┌──

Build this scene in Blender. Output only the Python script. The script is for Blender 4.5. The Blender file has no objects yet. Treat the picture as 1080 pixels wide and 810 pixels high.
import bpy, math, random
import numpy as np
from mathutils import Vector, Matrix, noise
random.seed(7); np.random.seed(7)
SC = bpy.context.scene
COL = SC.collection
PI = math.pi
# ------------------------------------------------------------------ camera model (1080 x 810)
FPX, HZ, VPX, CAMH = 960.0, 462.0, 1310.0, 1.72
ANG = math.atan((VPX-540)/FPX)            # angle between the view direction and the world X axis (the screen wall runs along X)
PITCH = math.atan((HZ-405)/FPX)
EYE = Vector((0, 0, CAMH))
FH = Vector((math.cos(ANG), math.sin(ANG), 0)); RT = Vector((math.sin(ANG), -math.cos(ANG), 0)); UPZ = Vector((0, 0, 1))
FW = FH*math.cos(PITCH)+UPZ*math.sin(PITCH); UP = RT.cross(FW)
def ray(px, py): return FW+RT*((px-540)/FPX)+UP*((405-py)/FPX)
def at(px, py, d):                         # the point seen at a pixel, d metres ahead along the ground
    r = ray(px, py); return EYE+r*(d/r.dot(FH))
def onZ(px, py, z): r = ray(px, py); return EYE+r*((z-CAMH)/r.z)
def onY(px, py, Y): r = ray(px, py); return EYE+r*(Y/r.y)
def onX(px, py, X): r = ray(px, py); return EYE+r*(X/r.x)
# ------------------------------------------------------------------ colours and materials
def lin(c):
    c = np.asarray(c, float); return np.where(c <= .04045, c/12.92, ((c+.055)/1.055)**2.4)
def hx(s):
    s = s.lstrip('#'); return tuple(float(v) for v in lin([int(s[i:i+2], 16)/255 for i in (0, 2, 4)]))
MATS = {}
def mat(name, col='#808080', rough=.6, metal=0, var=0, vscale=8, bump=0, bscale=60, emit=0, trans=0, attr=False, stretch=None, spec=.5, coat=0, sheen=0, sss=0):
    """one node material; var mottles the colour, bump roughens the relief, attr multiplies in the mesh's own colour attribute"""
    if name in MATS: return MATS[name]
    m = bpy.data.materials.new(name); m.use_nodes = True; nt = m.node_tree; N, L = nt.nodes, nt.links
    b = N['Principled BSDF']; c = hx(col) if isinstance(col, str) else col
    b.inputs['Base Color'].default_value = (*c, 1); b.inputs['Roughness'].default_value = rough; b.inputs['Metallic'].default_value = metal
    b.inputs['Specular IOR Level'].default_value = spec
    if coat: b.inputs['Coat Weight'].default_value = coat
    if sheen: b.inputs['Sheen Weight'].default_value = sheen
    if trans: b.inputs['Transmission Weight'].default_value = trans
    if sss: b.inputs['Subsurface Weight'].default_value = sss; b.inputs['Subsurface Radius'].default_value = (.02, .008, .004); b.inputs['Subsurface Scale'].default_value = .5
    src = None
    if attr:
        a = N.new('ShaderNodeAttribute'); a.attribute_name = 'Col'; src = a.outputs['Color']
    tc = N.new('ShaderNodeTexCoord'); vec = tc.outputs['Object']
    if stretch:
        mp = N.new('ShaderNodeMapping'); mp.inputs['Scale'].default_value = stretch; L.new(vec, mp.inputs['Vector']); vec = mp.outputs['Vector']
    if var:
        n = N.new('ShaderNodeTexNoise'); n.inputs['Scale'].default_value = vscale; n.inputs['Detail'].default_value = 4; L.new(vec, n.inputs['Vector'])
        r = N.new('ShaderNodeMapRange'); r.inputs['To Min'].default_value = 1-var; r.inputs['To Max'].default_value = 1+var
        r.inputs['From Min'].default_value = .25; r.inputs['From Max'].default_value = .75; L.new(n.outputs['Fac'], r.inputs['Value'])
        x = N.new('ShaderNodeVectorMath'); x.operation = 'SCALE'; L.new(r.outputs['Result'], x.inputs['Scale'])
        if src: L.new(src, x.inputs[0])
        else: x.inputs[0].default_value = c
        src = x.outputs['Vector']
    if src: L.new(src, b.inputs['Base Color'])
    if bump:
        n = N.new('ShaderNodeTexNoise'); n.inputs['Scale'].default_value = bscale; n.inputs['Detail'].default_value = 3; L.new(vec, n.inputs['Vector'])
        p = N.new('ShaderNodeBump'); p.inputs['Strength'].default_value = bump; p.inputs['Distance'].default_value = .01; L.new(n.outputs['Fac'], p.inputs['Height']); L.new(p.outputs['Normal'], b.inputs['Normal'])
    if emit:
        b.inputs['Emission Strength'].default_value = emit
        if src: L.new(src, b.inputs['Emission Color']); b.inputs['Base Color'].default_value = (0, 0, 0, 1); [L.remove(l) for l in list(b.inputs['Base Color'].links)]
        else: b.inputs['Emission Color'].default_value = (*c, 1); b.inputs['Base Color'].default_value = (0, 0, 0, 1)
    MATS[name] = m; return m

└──

Exercise task — Write out the material from the first line to the last, exactly.

Response to the task —
Build this scene in Blender. Output only the Python script. The script is for Blender 4.5. The Blender file has no objects yet. Treat the picture as 1080 pixels wide and 810 pixels high.
import bpy, math, random
import numpy as np
from mathutils import Vector, Matrix, noise
random.seed(7); np.random.seed(7)
SC = bpy.context.scene
COL = SC.collection
PI = math.pi
# ------------------------------------------------------------------ camera model (1080 x 810)
FPX, HZ, VPX, CAMH = 960.0, 462.0, 1310.0, 1.72
ANG = math.atan((VPX-540)/FPX)            # angle between the view direction and the world X axis (the screen wall runs along X)
PITCH = math.atan((HZ-405)/FPX)
EYE = Vector((0, 0, CAMH))
FH = Vector((math.cos(ANG), math.sin(ANG), 0)); RT = Vector((math.sin(ANG), -math.cos(ANG), 0)); UPZ = Vector((0, 0, 1))
FW = FH*math.cos(PITCH)+UPZ*math.sin(PITCH); UP = RT.cross(FW)
def ray(px, py): return FW+RT*((px-540)/FPX)+UP*((405-py)/FPX)
def at(px, py, d):                         # the point seen at a pixel, d metres ahead along the ground
    r = ray(px, py); return EYE+r*(d/r.dot(FH))
def onZ(px, py, z): r = ray(px, py); return EYE+r*((z-CAMH)/r.z)
def onY(px, py, Y): r = ray(px, py); return EYE+r*(Y/r.y)
def onX(px, py, X): r = ray(px, py); return EYE+r*(X/r.x)
# ------------------------------------------------------------------ colours and materials
def lin(c):
    c = np.asarray(c, float); return np.where(c <= .04045, c/12.92, ((c+.055)/1.055)**2.4)
def hx(s):
    s = s.lstrip('#'); return tuple(float(v) for v in lin([int(s[i:i+2], 16)/255 for i in (0, 2, 4)]))
MATS = {}
def mat(name, col='#808080', rough=.6, metal=0, var=0, vscale=8, bump=0, bscale=60, emit=0, trans=0, attr=False, stretch=None, spec=.5, coat=0, sheen=0, sss=0):
    """one node material; var mottles the colour, bump roughens the relief, attr multiplies in the mesh's own colour attribute"""
    if name in MATS: return MATS[name]
    m = bpy.data.materials.new(name); m.use_nodes = True; nt = m.node_tree; N, L = nt.nodes, nt.links
    b = N['Principled BSDF']; c = hx(col) if isinstance(col, str) else col
    b.inputs['Base Color'].default_value = (*c, 1); b.inputs['Roughness'].default_value = rough; b.inputs['Metallic'].default_value = metal
    b.inputs['Specular IOR Level'].default_value = spec
    if coat: b.inputs['Coat Weight'].default_value = coat
    if sheen: b.inputs['Sheen Weight'].default_value = sheen
    if trans: b.inputs['Transmission Weight'].default_value = trans
    if sss: b.inputs['Subsurface Weight'].default_value = sss; b.inputs['Subsurface Radius'].default_value = (.02, .008, .004); b.inputs['Subsurface Scale'].default_value = .5
    src = None
    if attr:
        a = N.new('ShaderNodeAttribute'); a.attribute_name = 'Col'; src = a.outputs['Color']
    tc = N.new('ShaderNodeTexCoord'); vec = tc.outputs['Object']
    if stretch:
        mp = N.new('ShaderNodeMapping'); mp.inputs['Scale'].default_value = stretch; L.new(vec, mp.inputs['Vector']); vec = mp.outputs['Vector']
    if var:
        n = N.new('ShaderNodeTexNoise'); n.inputs['Scale'].default_value = vscale; n.inputs['Detail'].default_value = 4; L.new(vec, n.inputs['Vector'])
        r = N.new('ShaderNodeMapRange'); r.inputs['To Min'].default_value = 1-var; r.inputs['To Max'].default_value = 1+var
        r.inputs['From Min'].default_value = .25; r.inputs['From Max'].default_value = .75; L.new(n.outputs['Fac'], r.inputs['Value'])
        x = N.new('ShaderNodeVectorMath'); x.operation = 'SCALE'; L.new(r.outputs['Result'], x.inputs['Scale'])
        if src: L.new(src, x.inputs[0])
        else: x.inputs[0].default_value = c
        src = x.outputs['Vector']
    if src: L.new(src, b.inputs['Base Color'])
    if bump:
        n = N.new('ShaderNodeTexNoise'); n.inputs['Scale'].default_value = bscale; n.inputs['Detail'].default_value = 3; L.new(vec, n.inputs['Vector'])
        p = N.new('ShaderNodeBump'); p.inputs['Strength'].default_value = bump; p.inputs['Distance'].default_value = .01; L.new(n.outputs['Fac'], p.inputs['Height']); L.new(p.outputs['Normal'], b.inputs['Normal'])
    if emit:
        b.inputs['Emission Strength'].default_value = emit
        if src: L.new(src, b.inputs['Emission Color']); b.inputs['Base Color'].default_value = (0, 0, 0, 1); [L.remove(l) for l in list(b.inputs['Base Color'].links)]
        else: b.inputs['Emission Color'].default_value = (*c, 1); b.inputs['Base Color'].default_value = (0, 0, 0, 1)
    MATS[name] = m; return m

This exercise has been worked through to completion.